----- DATASET SECTION

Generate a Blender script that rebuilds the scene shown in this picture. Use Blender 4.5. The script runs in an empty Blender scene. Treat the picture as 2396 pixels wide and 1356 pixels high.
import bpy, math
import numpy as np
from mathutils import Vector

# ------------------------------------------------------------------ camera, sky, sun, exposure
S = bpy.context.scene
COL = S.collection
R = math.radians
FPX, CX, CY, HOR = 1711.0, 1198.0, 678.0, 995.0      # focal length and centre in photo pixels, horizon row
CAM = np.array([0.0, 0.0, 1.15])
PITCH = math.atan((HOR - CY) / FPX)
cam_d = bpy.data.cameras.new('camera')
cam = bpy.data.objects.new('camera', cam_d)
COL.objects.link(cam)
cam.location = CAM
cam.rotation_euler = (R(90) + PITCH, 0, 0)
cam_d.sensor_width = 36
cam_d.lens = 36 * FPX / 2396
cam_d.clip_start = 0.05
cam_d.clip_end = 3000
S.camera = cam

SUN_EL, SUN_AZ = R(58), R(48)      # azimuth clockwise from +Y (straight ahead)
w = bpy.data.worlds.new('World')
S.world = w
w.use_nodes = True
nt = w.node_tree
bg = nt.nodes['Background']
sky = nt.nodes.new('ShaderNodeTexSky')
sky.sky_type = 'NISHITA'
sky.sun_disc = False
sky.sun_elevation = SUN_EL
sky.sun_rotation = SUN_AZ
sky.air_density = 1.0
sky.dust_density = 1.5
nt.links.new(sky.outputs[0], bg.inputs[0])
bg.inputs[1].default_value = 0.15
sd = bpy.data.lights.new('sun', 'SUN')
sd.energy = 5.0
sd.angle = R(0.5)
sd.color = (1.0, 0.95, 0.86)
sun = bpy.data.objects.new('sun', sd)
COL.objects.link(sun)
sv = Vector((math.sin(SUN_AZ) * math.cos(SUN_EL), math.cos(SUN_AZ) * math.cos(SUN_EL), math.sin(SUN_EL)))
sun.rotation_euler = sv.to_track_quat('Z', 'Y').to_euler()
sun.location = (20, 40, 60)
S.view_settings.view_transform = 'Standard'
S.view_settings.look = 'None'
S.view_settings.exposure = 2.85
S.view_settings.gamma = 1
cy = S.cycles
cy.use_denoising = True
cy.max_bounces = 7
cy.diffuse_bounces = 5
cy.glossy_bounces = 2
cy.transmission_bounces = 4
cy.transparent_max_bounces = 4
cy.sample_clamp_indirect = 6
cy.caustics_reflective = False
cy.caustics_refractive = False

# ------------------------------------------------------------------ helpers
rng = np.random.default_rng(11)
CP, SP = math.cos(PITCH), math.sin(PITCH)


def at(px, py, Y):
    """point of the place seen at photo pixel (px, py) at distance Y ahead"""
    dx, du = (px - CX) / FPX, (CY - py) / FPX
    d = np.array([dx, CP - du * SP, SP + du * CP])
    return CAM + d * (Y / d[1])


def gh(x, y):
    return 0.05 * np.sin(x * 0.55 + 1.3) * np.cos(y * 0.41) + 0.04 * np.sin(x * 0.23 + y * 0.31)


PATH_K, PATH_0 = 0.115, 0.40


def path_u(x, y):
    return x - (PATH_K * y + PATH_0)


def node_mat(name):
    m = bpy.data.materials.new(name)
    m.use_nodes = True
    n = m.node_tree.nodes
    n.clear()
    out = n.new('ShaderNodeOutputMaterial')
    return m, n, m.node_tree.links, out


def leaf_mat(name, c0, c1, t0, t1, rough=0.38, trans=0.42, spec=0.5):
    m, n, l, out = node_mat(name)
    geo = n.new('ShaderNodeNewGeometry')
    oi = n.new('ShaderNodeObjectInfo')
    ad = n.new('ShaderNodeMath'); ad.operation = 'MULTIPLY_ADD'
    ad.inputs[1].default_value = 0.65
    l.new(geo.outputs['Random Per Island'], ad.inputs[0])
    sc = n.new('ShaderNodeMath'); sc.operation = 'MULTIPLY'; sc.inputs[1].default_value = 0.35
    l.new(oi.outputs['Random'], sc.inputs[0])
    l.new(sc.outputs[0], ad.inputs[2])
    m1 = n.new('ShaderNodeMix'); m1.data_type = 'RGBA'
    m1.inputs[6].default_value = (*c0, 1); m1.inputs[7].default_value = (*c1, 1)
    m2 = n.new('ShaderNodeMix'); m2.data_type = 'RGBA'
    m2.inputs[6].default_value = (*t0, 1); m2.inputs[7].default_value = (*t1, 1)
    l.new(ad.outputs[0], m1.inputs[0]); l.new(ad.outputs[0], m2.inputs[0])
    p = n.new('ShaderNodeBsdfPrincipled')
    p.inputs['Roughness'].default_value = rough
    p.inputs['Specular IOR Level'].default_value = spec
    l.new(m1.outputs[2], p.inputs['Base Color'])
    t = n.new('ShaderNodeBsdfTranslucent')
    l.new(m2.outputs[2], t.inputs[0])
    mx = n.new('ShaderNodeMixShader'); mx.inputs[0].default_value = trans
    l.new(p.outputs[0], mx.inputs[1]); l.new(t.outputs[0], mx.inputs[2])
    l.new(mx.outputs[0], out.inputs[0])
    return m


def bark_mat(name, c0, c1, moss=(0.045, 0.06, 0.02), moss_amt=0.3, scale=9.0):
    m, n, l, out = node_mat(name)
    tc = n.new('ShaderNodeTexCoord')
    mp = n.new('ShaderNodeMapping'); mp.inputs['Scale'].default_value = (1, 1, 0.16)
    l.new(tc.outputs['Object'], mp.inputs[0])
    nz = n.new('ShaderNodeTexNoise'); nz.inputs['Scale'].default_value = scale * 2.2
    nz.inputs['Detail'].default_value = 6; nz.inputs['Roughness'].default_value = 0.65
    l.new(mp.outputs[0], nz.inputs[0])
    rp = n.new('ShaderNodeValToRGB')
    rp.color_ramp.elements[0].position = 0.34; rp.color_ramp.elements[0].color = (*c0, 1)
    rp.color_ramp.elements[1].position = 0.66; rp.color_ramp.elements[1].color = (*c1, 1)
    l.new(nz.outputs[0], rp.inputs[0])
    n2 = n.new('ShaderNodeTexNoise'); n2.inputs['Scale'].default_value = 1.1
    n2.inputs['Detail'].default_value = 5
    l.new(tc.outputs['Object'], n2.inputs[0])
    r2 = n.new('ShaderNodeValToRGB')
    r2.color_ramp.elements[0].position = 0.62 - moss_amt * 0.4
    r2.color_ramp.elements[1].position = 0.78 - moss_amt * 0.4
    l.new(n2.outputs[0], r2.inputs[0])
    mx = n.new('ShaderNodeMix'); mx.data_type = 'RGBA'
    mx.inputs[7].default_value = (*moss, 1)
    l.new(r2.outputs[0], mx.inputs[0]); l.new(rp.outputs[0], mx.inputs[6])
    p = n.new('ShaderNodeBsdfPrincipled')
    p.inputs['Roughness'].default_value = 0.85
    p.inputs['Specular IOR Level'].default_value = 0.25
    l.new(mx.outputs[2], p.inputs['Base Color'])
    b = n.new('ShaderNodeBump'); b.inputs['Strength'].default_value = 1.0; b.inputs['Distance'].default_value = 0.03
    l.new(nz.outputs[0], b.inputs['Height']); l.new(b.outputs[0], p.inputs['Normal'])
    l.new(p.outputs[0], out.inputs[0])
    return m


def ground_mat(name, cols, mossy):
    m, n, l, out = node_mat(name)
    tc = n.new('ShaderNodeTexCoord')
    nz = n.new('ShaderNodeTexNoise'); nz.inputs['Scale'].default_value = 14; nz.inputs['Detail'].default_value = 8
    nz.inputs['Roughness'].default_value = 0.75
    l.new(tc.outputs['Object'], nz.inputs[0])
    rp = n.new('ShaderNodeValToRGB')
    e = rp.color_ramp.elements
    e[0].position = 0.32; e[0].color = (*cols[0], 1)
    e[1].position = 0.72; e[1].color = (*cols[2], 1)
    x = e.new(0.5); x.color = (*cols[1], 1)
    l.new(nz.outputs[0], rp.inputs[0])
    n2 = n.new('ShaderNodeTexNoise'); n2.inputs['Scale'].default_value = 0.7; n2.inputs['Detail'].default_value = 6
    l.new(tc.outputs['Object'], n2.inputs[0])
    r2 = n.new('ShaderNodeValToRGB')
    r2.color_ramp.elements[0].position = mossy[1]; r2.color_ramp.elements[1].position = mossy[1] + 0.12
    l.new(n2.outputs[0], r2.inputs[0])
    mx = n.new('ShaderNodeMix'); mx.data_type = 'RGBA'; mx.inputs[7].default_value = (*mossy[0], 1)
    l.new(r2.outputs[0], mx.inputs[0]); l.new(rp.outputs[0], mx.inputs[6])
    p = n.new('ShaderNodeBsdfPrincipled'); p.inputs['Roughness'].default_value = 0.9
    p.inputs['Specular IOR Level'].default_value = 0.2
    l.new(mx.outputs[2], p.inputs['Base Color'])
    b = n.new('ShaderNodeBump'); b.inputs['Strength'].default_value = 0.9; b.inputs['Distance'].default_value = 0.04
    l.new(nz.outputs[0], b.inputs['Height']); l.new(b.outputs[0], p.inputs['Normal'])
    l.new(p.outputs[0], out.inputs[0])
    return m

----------

*AIM OF THE TASK*.
Looking at the listing above, how many of its lines contain the string "scene"? Give the number alone.

*RESPONSE TO THIS TASK*.
2